The Hydrak gearbox and Fangio's last Formula 1 race
03/26/2012
I had no intention of going out again after dark when, after dinner with his wife Beba at the Hotel Lion d'Or on Place Drouet d'Erlon in Reims, Fangio suggested to me (and I searched my memory to see who could have come up with the idea of dining [and paying] there - anyway, of the three of us, I could least afford it): "Let's go to the garage to see if (Guerrino) Bertocchi has found the 300 extra revs my Maserati was missing this afternoon".
We both left the hotel while Beba withdrew. Outside was the car I had driven from Stuttgart to see this race. It was a Mercedes-Benz 220 Hydrak. I gave Juan the keys, he sat down and I began to explain to him how this vehicle - without a clutch pedal! - worked.
Juan got behind the wheel and saw that one pedal was the essential gas pedal and the other, wider one, was the brake, as in most North American cars. "Look here!" said 'El Chueco' (the crooked-legged one).
I explained to him that instead of a clutch pedal, you simply use your hand to operate the gearshift on the steering wheel. This lever seemed to be like the others, but it had some play, as if it had been badly adjusted or worn out.
"As soon as you touch the lever, the clutch plates separate," I told him. "You pull the lever and select the desired gear. But then you have to let go quickly so that the clutch engages".
Whereupon he asked me: "Did you know that we had developed such a system at Mercedes-Benz in 1955 in order to be able to install it in the racing cars of the following season (1956)? But this project was surprisingly withdrawn. So this is the first time I've driven a car with this mechanism."

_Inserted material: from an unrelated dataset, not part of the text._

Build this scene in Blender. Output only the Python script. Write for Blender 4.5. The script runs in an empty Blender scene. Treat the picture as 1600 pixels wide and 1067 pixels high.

Of course I didn't know that. Fangio set the car in motion in the direction of the Maserati workshop. He drove at a leisurely pace, not because it was already dark, but because he always drove slowly in traffic: "Imagine I was involved in a traffic accident..." he once said.
Fangio was already a five-time world champion, but the current season had started badly for him. With the car he was driving and the competitors he was up against - some 15 or 20 years younger than him - a sixth title would not be easy to achieve.
In the workshop where the mechanics were located, calm and optimism prevailed. Bertocchi, the heavyweight mechanic who held Pasta in the highest esteem, had already solved the engine problem.
We returned to the hotel within about half an hour and Fangio went to bed to get some rest. The following day's race, the Grand Prix de France, would put him to the test. And Juan was already 47 years old!
So it was July 5, 1958, the eve of the Grand Prix, which would be Fangio's last race. Hawthorn won in the Ferrari at 201 km/h, and Fangio finished fourth, two and a half minutes behind, and - that's right - driving without a clutch.
Sadly, the young Musso died in an accident. Poor Luigi. He had to ride as fast as he could to keep up with the murderous pace of his teammates Hawthorn (winner), Von Trips (third) and Collins (fifth).
I was very surprised when I read in the newspaper on Monday that Fangio had announced his retirement from active (Formula 1) racing.
And I had learned some news: That the 1956 Mercedes-Benz W 196 R should have been equipped with a semi-automatic gearshift. Or rather: with a hydraulic-electromagnetic clutch in combination with a normal gearbox. The production version was also an ingenious technical solution, but Mercedes decided to abandon it shortly after it went on sale. I don't know why it never met with much interest from the general public.
The fact that the racing department in Stuttgart Untertürkheim had developed this technology, which later became known in the trade as Hydrak (for hydraulic clutch), was due to the eternal quest for the last tenth of a second.
What modern computers calculate in a matter of seconds was done freehand or with a slide rule (who still knows how to use one today?), so a racing diagram was drawn up for each race, taking into account propulsion, power (for top speed), the mass of the vehicle in running order, air resistance, rolling resistance, chassis strength, traction and grip on the track.
A diagram was drawn up that made it possible to race with optimum power input and precisely calculated gear ratios.
They even took into account the fractions of a second that the driver lost by shifting up or down, estimating it at two tenths of a second between leaving one gear and engaging the next. This applied to all racing drivers except one: Juan Manuel Fangio. This was because the technicians had found out with their time measurement that this man from Balcarce shifted gears faster than his team-mates. And twenty faster gear shifts per lap corresponded to the small matter of - two seconds! These were not exact figures, but approximate.
And it was precisely to reduce these time losses that, in collaboration with Fichtel & Sachs, the racing Hydrak was developed, a gearshift without a clutch pedal, triggered only by manually tapping the gearshift. This was what Fangio had already seen at the end of 1955. But because Mercedes-Benz gave up participation in international races, the development was used in Mercedes road vehicles.